Frenchie turned 25 a few days before Ms. Khan’s visit and she has now spent almost four years of her youth in jail on trumped-up charges and continued political persecution. After the illegal possession charges, additional trumped-up charges that intend to prolong her incarceration have been slapped against her.

Aside from Cumpio, Ms. Khan met with Marielle Domequil and Alexander Philip Abinguna, two human rights defenders arrested with Frenchie who are also still in jail. SR Khan also met with their legal counsels and with CSOs in the region, one of the poorest in the country. Reports of red-tagging and the online and physical surveillance or attacks that follow are common complaints. These continue to be a scourge that impinges on freedom of belief, association, opinion and expression.

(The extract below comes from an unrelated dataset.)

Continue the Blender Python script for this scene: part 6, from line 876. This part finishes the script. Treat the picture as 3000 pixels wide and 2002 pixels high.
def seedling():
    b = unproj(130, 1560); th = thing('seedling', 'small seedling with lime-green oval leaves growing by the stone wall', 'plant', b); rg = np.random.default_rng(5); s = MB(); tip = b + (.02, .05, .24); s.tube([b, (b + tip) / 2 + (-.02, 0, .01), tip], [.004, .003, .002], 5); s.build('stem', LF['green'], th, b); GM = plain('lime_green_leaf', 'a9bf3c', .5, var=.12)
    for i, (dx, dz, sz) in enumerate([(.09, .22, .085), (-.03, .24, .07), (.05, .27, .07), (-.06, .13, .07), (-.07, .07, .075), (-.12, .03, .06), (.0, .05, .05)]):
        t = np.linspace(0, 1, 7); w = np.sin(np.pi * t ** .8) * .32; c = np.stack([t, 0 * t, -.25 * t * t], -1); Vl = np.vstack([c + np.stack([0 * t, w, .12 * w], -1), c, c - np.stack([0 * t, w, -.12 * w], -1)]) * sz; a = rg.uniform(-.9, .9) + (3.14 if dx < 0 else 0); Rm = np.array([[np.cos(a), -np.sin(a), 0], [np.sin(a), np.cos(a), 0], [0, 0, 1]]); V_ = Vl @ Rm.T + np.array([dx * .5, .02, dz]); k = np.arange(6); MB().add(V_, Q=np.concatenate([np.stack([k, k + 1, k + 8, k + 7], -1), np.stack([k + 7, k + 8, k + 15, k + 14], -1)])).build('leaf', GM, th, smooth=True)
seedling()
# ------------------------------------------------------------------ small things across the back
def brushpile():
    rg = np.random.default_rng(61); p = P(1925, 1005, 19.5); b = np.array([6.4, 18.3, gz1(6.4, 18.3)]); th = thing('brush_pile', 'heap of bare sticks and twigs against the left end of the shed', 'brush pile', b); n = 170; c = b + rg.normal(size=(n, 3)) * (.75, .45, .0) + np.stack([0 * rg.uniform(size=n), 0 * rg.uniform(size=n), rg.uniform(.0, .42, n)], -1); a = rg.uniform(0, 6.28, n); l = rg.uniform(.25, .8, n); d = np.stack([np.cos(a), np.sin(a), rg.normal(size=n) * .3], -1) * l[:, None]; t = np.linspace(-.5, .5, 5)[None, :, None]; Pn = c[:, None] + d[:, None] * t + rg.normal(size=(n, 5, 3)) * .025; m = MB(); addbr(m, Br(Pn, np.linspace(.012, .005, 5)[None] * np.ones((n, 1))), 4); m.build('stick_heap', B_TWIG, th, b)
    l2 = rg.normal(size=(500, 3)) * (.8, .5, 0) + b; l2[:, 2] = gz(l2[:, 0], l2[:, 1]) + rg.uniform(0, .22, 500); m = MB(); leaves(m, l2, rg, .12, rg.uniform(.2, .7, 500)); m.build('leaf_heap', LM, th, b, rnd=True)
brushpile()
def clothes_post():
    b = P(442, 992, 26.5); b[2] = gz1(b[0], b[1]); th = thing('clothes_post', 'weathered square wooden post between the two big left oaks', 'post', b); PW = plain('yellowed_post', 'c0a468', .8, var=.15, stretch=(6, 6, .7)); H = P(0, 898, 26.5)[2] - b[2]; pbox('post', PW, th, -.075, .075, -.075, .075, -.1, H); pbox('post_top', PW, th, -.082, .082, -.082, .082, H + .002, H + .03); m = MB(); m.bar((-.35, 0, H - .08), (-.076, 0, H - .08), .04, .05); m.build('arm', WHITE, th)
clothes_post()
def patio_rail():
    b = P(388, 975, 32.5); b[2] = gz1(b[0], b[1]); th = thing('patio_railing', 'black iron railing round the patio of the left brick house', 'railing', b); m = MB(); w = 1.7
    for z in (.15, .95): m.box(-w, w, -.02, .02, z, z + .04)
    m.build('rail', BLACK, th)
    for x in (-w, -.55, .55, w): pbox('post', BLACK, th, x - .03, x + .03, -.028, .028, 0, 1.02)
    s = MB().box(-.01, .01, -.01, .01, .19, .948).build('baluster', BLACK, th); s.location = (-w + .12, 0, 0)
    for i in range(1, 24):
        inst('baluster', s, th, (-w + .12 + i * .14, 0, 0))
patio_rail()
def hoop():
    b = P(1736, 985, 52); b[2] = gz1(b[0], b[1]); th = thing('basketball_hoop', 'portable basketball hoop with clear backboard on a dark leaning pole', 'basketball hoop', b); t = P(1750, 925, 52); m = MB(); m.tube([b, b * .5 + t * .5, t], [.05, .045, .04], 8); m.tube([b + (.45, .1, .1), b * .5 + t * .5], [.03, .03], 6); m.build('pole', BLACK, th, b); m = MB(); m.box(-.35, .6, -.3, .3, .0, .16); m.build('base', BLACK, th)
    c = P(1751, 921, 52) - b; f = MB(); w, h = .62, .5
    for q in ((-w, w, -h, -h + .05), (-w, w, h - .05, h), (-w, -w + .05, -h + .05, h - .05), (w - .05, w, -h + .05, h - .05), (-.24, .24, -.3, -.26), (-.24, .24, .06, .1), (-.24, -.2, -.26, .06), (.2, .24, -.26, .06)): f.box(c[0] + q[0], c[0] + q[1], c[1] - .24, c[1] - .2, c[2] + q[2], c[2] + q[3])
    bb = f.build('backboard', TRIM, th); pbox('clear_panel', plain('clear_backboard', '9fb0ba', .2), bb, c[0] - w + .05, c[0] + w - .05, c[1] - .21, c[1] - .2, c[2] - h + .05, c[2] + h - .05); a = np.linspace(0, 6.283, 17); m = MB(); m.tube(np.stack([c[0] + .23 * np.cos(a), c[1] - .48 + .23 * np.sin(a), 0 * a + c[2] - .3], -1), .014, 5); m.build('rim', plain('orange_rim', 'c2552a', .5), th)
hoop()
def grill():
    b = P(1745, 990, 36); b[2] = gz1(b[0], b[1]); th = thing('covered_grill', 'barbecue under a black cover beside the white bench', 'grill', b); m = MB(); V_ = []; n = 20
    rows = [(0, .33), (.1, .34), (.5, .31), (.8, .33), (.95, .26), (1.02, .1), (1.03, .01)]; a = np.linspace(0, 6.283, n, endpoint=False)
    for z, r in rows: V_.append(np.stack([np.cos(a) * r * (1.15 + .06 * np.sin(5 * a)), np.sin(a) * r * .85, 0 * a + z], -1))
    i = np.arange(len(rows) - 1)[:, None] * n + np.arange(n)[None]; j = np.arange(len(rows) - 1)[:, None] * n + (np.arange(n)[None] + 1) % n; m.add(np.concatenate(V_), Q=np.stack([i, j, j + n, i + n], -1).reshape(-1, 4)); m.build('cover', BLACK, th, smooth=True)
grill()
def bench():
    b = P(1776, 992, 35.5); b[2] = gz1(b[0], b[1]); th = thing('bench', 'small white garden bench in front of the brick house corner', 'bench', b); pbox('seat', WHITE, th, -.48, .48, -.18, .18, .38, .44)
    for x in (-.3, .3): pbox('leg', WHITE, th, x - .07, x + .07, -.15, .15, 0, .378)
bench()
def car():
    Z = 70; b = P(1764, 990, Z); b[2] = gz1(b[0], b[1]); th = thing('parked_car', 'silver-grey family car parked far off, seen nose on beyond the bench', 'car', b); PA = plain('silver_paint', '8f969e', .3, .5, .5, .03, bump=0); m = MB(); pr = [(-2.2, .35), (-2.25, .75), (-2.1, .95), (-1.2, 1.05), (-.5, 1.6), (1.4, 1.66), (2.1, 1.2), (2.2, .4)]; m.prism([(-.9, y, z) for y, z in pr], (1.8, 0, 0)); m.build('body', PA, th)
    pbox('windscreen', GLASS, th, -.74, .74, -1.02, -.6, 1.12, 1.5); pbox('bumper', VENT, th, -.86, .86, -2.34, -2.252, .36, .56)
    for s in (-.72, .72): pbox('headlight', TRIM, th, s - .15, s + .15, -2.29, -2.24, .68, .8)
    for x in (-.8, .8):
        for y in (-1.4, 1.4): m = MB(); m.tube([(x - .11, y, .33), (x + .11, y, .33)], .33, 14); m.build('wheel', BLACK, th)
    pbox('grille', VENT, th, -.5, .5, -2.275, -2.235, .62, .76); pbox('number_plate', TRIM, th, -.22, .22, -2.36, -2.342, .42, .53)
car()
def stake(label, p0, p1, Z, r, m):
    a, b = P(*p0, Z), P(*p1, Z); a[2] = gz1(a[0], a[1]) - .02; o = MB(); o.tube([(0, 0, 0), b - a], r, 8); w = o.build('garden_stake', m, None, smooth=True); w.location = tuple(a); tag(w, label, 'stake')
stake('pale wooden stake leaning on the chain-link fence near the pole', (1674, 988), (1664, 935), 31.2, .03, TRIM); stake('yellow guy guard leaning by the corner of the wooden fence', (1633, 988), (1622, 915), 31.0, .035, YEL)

IAWRT Acting President Jola Diones-Mamangun flew to Tacloban with fellow IAWRT members and met Frenchie’s mother Rexly and Marielle’s mother Marieta and invited them to take part in the Butterfly Campaign for Women in Media of IAWRT Philippines.

The campaign, launched coinciding with SR Khan’s visit, is meant to shed light on the situation of women journalists who suffer from state repression, as well as others who are made vulnerable to sexual harassment and other forms of attacks on women journalists. 

In the coming months, IAWRT aims to continue to bring these issues to a global platform. IAWRT has consultative status with ECOSOC and participates yearly at the UN Commission on the Status of Women (CSW), held coinciding with International Women’s Day. The Philippines will chair CSW this year and we aim to bring here our call for the release of Frenchie and for the betterment of the plight of women in media in the world.